No Recurso Extraordinário n.º 229.450 – RJ, Relator Ministro Mauricio Corrêa, julgado em 10 de fevereiro de 2000, acórdão do Tribunal de Justiça do Estado do Rio de Janeiro assegurou a candidatos aprovados no concurso para provimento de cargos de fiscal do sistema viário o direito a nomeação, por força do disposto no supra mencionado artigo 77, inciso VII.

A questão versada lavrou dissensão: o Relator, acompanhado pelos eminentes Ministros Nelson Jobim, Ilmar Galvão, Sydney Sanches, Neri da Silveira e Moreira Alves, declarou a inconstitucionalidade da norma impugnada, uma vez que esta limitação temporal, ao restringir o poder discricionário do agente público, contrária o princípio da independência dos Poderes, conforme insculpido no artigo 2º da Constituição da Republica.

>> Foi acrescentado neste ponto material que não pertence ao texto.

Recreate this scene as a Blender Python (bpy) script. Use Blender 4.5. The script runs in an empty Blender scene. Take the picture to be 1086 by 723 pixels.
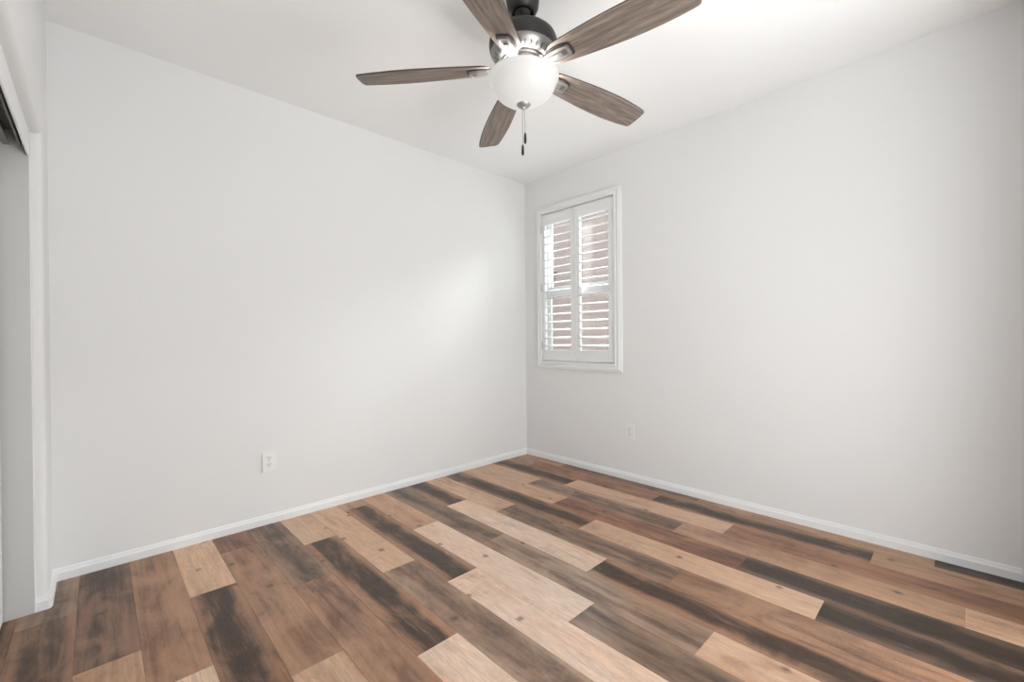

Por outro lado, os Ministros Celso de Mello, Sepúlveda Pertence, Octavio Gallotti e Marco Aurélio entenderam que a Constituição Estadual pode limitar a discricionariedade dos Poderes, assegurando ao candidato aprovado em concurso publico 0 direito subjetivo a nomeação.

Em outra oportunidade, acrescentou a Suprema Corte, por maioria, que a obrigatoriedade da nomeação dos candidatos aprovados dentro do numero de vagas previstas no edital ofende o artigo 61, parágrafo primeiro, inciso II, alínea “c”, da Constituição da República, que confere ao Chefe do Poder Executivo a iniciativa privativa das leis que disponham sobre servidores e o provimento dos cargos públicos.

Conclusão

Em suma: onde não há dever jurídico, inexiste possibilidade de violação de direito subjetivo, eis que encontramo-nos no campo da mera expectativa de direito, que somente exsurgira mediante inobservância a ordem classificatória ou deflagração de novo certame durante o prazo de eficácia do anterior.